Una inversión que, a la larga, dará sus dividendos cuando salgamos fuera de los confortables límites de nuestra ciudad. En el resto de zonas - algunas otras ciudades inclusive - no nos quedará más remedio que exorcizar a mazazo limpio a todo engendro del inframundo que se cruce en nuestro camino. Ghasts, zombies, los siempre bienvenidos esqueletos y ojos flotantes serán los primeros enemigos de un listado con una jerarquía bien delimitada y cuya representación en el plano largo - del mismo modo que la práctica totalidad del juego - bebe directamente de los 8 bits en general y de Castlevania en particular en lo que respecta a lo estético. No obstante, pequeñas pinceladas de modernidad asoman en algunos momentos mucho más cinemáticos y que representan con mayor detalle, crueldad y gore ciertos acontecimientos que requieren un mayor impacto visual. Todo ello mientras suena una banda sonora impecable que hubiera encajado sin tiranteces en cualquiera de los títulos de la Saga de los Belmont.

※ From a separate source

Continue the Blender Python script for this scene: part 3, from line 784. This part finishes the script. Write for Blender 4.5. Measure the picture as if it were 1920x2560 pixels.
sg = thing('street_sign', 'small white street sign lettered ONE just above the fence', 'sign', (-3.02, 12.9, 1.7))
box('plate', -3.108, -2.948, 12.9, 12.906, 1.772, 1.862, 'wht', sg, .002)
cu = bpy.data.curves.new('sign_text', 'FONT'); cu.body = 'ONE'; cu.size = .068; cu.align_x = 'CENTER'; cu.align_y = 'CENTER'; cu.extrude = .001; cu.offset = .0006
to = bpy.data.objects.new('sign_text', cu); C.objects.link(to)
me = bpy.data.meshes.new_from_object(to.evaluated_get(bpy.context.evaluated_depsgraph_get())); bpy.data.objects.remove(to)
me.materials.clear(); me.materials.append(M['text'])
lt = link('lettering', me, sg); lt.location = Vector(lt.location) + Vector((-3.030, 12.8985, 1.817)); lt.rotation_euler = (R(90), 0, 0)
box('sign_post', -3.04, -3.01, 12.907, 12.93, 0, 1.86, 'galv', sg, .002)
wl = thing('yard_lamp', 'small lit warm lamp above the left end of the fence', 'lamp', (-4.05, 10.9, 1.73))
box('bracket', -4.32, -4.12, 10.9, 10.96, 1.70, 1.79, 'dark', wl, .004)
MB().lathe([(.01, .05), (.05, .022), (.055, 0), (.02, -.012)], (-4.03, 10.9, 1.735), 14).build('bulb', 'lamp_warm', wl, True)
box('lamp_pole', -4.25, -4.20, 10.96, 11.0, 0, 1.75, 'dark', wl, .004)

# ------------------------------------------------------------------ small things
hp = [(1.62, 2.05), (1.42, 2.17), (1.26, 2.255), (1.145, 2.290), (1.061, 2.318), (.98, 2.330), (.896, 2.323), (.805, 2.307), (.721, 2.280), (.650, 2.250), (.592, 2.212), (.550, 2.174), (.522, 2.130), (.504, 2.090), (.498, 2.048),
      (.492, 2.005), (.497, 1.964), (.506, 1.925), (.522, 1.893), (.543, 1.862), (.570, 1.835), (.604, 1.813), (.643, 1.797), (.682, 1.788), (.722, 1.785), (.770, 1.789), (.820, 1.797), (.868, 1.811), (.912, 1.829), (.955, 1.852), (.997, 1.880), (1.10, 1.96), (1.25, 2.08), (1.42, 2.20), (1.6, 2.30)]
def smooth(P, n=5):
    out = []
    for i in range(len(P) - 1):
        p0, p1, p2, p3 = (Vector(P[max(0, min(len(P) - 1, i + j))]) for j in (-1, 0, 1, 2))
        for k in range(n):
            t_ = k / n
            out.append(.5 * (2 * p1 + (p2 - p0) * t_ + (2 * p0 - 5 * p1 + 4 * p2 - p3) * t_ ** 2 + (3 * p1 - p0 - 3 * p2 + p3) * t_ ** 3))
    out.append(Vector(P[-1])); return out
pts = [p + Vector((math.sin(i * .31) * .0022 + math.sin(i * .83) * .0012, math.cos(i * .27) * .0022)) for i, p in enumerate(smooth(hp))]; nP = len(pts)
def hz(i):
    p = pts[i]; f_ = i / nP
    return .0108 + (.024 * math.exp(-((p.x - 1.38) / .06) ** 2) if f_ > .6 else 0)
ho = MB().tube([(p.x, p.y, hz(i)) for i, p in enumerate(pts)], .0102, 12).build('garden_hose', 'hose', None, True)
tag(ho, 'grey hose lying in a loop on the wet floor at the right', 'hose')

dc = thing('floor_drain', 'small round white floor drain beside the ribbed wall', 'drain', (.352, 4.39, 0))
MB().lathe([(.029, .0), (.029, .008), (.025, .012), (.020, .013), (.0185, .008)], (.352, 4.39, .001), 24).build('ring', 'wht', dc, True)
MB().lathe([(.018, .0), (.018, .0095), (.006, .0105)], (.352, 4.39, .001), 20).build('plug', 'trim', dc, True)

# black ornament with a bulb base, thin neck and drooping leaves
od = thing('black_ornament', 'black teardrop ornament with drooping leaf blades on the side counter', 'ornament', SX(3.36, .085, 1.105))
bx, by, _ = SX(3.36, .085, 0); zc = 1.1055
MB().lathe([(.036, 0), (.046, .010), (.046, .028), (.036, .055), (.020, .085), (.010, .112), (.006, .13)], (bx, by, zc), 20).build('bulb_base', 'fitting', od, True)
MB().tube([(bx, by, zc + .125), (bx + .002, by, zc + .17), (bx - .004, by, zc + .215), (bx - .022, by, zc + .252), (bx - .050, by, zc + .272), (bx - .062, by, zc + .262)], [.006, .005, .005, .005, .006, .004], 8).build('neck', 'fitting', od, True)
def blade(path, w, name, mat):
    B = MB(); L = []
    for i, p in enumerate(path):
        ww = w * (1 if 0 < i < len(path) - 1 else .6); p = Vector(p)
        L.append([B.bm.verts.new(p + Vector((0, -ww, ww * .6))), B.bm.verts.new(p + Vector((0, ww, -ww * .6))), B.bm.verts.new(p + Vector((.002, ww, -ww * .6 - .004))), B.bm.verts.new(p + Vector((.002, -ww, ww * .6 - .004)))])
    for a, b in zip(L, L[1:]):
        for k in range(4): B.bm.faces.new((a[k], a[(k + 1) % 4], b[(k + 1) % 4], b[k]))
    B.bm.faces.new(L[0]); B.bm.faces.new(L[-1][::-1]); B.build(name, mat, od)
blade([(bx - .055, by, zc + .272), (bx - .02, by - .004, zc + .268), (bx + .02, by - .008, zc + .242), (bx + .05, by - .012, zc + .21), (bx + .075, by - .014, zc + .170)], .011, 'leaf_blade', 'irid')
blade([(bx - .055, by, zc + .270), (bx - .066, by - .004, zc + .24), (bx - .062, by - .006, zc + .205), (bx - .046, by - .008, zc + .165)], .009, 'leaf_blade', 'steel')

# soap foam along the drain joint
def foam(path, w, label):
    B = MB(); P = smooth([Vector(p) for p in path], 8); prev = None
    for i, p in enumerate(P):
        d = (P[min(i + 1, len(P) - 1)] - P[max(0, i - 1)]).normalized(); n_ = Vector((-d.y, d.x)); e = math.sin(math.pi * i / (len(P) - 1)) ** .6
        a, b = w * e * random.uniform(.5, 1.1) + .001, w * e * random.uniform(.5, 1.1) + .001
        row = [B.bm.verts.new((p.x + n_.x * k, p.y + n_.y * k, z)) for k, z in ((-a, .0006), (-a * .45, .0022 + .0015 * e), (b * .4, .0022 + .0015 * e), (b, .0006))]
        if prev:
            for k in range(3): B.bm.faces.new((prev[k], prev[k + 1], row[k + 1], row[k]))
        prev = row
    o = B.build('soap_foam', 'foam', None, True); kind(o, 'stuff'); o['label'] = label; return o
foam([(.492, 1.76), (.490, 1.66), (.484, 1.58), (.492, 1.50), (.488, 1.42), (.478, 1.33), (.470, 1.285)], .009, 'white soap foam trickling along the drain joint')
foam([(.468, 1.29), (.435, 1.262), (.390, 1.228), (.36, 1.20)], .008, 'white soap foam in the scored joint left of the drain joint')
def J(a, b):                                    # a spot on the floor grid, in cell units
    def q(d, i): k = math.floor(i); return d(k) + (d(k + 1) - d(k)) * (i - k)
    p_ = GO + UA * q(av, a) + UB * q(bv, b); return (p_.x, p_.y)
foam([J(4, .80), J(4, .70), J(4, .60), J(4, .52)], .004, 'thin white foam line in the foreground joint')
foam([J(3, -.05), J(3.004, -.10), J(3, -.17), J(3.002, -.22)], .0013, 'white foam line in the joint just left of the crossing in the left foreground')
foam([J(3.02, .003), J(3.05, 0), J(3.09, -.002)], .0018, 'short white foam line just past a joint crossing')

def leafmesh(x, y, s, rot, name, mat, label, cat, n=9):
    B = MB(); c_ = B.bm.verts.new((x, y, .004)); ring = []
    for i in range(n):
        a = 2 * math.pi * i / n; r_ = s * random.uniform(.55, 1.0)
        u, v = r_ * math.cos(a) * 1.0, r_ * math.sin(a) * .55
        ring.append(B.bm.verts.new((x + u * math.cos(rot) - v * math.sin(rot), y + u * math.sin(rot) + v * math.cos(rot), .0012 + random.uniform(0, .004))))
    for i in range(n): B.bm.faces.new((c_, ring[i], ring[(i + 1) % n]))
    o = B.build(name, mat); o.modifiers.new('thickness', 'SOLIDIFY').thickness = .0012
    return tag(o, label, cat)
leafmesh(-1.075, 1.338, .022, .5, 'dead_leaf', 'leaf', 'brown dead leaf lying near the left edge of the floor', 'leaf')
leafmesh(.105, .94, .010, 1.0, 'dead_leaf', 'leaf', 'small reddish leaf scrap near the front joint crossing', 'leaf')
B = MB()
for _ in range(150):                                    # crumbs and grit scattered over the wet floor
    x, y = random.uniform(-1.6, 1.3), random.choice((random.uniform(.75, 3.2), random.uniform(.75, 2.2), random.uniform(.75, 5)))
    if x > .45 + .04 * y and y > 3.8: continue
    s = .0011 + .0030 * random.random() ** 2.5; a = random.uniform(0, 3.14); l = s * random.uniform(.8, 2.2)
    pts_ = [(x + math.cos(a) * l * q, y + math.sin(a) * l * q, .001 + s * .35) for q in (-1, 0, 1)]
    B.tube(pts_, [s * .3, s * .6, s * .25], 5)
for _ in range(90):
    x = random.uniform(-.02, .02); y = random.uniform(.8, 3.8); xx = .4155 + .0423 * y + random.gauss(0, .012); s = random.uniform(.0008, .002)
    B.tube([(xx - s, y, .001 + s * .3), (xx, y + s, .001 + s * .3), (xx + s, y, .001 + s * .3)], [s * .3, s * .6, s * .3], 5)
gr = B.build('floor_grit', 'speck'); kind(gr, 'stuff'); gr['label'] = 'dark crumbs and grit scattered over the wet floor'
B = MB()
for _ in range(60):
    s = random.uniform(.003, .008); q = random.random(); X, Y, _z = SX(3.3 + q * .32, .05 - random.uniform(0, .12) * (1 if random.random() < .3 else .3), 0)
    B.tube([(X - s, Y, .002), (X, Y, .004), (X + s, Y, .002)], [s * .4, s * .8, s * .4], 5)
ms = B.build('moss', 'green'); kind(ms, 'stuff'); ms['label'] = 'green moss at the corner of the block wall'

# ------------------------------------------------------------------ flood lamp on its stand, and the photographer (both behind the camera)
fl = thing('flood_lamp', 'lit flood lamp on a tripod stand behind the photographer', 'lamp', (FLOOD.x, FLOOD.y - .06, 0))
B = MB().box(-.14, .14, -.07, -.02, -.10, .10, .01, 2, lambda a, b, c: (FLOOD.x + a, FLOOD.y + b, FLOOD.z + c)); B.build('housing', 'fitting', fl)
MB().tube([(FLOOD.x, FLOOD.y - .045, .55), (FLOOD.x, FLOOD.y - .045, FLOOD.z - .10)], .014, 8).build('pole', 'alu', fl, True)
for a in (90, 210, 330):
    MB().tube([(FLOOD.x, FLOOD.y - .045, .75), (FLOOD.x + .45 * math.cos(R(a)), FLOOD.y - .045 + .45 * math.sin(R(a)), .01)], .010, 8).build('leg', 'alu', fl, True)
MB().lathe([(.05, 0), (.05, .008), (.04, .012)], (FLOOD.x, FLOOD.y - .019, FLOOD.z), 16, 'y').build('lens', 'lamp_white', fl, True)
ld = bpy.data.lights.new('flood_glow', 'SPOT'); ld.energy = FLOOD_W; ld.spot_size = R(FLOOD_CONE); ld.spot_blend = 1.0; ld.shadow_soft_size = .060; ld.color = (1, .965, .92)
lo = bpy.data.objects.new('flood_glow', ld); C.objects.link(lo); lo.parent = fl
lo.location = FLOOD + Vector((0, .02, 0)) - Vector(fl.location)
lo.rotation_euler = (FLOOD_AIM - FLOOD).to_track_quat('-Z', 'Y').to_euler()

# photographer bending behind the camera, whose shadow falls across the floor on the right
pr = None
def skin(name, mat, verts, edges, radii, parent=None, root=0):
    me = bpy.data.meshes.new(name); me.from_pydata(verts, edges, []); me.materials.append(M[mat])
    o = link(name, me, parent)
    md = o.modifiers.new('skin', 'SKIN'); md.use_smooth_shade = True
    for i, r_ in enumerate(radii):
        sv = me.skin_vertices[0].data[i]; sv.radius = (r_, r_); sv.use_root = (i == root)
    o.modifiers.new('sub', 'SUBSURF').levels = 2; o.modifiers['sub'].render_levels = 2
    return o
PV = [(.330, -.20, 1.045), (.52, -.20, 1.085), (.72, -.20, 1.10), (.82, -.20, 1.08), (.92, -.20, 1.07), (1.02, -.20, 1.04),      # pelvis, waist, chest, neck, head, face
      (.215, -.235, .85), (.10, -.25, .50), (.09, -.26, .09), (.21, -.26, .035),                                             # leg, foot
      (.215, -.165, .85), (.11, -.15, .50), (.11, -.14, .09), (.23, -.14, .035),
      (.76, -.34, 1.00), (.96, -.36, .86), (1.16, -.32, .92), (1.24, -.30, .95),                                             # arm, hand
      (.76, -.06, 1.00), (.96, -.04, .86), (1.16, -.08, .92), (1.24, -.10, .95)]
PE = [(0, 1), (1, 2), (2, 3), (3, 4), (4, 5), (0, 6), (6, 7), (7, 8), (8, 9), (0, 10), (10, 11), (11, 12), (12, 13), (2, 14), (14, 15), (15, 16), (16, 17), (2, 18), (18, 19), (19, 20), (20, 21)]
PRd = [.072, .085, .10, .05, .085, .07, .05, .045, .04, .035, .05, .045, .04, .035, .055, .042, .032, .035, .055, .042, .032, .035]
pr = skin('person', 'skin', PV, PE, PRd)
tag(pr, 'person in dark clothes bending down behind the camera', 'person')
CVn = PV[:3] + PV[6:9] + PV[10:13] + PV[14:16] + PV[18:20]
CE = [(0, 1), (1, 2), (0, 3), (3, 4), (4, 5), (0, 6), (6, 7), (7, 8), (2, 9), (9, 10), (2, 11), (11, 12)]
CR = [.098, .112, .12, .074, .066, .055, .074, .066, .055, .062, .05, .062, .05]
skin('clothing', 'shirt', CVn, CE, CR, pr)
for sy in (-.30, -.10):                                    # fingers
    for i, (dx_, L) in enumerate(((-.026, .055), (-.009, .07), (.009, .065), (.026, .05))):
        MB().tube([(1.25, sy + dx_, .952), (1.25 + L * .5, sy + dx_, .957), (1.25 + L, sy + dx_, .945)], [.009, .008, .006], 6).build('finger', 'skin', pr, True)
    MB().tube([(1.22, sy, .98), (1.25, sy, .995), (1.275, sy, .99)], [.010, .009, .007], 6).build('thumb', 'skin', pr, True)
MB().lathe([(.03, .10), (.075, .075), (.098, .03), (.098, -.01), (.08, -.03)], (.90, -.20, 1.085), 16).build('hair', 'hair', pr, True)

Pero no sólo de mazazos, batallas contra esqueletos y crujir de dientes al ver ponerse el Sol vive la dificultad de Infernax. Si bien no podremos dejar de prestar atención en ningún momento a los encuentros con los enemigos, gran parte de la elevada curva de dificultad de Infernax se debe a un plataformeo que alcanza su cenit en los tramos que corresponderán a los castillos. Cada uno de estos segmentos nos recibirá con una sencilla sala que nos mostrará las dinámicas que nos encontraremos a lo largo del resto de habitaciones del castillo. Fosos llenos de lava o ácido, pinchos por doquier, plataformas que se disolverán a nuestros pies o saltos imposibles serán sólo unos pocos ejemplos de las lindezas que nos irán arañando nuestra vida y nuestra paciencia como antesala de los enfrentamientos con los jefes finales. Del mismo modo que estas mecánicas son clásicas en su origen y diseño, también lo serán en su dificultad, exigiéndonos altas dosis de precisión si no queremos ver caer a nuestro héroe en una cruel y detallada secuencia de muerte que, en caso de estar disfrutando de la dificultad de la vieja escuela, nos devolverán a la entrada. Cosa que, ya que estamos, también sucederá en los enfrentamientos con los jefes finales. Alegría.

En no pocas ocasiones he jurado por los dioses antiguos y nuevos jugando a Infernax y, sin embargo, el reto que plantea, sus mecánicas y las múltiples referencias a toda una era y un género de los videojuegos me empujaron a completar una aventura que, en suma, mereció la pena. Si bien es cierto que algunos de sus enfrentamientos finales podrían estar mejor calibrados - de hecho, algunos son casi anticlimáticos si los comparamos con el durísimo plataformeo que los precede -, es innegable el cuidado puesto en todo el diseño que rodea a este Infernax. Otros detalles como los objetivos secundarios, sus secretos o una sana intención de que experimentemos todo lo que nos venga en gana con sus mecánicas sólo hacen que añadir valor rejugable a un título que es, en última instancia, un potente homenaje jugable, estético y sonoro que sabe alzarse por sí sólo.